> **PROVIDED MATERIAL**
[start]

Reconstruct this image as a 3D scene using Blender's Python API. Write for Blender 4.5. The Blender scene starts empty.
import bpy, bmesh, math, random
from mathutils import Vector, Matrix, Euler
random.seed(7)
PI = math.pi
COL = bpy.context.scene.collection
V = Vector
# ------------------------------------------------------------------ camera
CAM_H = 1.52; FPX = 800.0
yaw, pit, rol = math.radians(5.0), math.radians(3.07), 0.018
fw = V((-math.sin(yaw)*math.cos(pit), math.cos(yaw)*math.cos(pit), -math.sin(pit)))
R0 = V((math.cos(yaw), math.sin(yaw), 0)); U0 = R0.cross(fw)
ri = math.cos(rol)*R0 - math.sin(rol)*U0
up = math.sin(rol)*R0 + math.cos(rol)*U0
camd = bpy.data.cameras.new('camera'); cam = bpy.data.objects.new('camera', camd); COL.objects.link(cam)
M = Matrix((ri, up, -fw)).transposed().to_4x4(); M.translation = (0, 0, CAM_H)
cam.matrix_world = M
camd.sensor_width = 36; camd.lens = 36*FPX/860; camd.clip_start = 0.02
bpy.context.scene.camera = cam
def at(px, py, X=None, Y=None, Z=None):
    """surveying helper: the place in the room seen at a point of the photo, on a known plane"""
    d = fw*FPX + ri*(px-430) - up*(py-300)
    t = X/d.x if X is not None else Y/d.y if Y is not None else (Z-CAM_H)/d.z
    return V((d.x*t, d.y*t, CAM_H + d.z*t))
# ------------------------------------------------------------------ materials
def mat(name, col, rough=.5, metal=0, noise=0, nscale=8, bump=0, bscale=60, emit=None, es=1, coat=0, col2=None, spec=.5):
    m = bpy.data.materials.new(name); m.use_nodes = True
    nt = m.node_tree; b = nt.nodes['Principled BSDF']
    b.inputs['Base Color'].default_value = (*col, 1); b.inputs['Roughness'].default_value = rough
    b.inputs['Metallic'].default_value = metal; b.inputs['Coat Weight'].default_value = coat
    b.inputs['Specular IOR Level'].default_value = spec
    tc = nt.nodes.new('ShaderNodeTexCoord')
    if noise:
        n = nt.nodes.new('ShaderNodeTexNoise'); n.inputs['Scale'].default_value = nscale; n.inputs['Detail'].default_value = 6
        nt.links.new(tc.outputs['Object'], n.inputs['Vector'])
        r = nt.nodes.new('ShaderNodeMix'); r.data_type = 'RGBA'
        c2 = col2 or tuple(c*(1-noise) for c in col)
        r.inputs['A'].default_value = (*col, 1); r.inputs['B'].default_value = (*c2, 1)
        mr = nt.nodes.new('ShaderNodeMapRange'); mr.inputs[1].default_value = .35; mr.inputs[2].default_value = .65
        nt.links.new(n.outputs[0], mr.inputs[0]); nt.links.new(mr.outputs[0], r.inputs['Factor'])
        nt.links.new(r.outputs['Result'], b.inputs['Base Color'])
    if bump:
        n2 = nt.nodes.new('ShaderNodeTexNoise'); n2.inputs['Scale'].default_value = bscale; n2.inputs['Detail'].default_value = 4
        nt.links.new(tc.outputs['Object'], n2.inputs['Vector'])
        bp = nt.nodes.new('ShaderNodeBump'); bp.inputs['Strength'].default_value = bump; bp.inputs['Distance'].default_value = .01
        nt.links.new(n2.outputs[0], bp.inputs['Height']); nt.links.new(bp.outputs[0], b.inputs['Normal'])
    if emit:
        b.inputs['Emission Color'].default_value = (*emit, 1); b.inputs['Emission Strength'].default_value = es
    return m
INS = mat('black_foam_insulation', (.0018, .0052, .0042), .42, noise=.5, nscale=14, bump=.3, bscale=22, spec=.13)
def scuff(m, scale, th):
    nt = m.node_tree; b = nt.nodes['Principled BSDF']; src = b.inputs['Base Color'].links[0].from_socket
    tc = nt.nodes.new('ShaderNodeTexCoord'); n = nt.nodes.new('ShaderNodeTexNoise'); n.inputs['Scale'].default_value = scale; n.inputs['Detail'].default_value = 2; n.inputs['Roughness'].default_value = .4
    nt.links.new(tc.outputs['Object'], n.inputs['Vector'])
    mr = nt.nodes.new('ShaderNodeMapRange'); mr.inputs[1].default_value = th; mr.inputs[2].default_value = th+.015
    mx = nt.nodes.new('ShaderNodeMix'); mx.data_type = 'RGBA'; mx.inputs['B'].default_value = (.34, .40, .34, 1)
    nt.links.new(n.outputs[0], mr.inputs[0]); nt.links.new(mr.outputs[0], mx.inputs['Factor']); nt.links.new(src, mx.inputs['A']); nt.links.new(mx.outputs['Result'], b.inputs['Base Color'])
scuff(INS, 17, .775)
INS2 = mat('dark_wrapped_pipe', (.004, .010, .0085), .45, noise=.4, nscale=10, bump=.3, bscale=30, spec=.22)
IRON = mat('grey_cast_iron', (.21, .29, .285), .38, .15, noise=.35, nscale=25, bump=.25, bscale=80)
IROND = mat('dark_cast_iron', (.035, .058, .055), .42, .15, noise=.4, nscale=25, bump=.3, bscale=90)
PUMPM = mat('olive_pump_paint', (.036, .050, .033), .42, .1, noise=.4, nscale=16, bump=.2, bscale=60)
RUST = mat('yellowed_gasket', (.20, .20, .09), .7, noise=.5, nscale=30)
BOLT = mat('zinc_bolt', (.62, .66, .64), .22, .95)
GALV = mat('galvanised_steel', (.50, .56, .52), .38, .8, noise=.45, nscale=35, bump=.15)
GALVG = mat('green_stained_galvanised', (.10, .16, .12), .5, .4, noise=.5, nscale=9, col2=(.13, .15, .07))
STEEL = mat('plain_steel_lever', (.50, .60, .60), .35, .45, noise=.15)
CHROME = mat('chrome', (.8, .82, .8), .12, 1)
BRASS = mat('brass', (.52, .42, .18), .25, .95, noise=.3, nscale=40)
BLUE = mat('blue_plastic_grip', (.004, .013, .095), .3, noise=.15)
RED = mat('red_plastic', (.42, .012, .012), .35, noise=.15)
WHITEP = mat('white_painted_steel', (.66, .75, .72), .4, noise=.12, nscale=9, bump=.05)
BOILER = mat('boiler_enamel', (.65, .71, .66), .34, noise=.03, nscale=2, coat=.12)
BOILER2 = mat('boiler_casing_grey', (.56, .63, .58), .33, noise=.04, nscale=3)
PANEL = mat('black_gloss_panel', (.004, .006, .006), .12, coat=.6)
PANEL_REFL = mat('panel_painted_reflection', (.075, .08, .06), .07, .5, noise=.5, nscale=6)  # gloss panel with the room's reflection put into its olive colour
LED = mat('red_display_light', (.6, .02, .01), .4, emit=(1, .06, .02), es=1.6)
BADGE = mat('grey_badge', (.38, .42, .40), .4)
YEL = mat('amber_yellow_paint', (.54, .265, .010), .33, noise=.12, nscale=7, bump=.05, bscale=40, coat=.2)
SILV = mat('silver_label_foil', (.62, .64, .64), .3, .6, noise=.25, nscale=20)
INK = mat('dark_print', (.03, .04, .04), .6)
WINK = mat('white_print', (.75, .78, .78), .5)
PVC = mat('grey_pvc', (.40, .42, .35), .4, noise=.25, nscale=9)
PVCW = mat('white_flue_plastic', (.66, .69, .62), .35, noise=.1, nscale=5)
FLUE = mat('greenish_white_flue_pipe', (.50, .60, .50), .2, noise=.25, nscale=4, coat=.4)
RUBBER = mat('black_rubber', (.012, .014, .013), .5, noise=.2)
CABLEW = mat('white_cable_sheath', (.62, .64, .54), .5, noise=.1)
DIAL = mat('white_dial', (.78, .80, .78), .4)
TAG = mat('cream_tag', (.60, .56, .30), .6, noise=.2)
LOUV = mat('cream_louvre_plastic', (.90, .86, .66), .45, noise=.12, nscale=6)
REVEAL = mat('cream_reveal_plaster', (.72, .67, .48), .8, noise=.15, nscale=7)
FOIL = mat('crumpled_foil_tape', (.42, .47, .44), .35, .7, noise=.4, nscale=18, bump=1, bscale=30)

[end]

Copy each line of the preceding data that contains the string "scene".

Reconstruct this image as a 3D scene using Blender's Python API. Write for Blender 4.5. The Blender scene starts empty.
COL = bpy.context.scene.collection
bpy.context.scene.camera = cam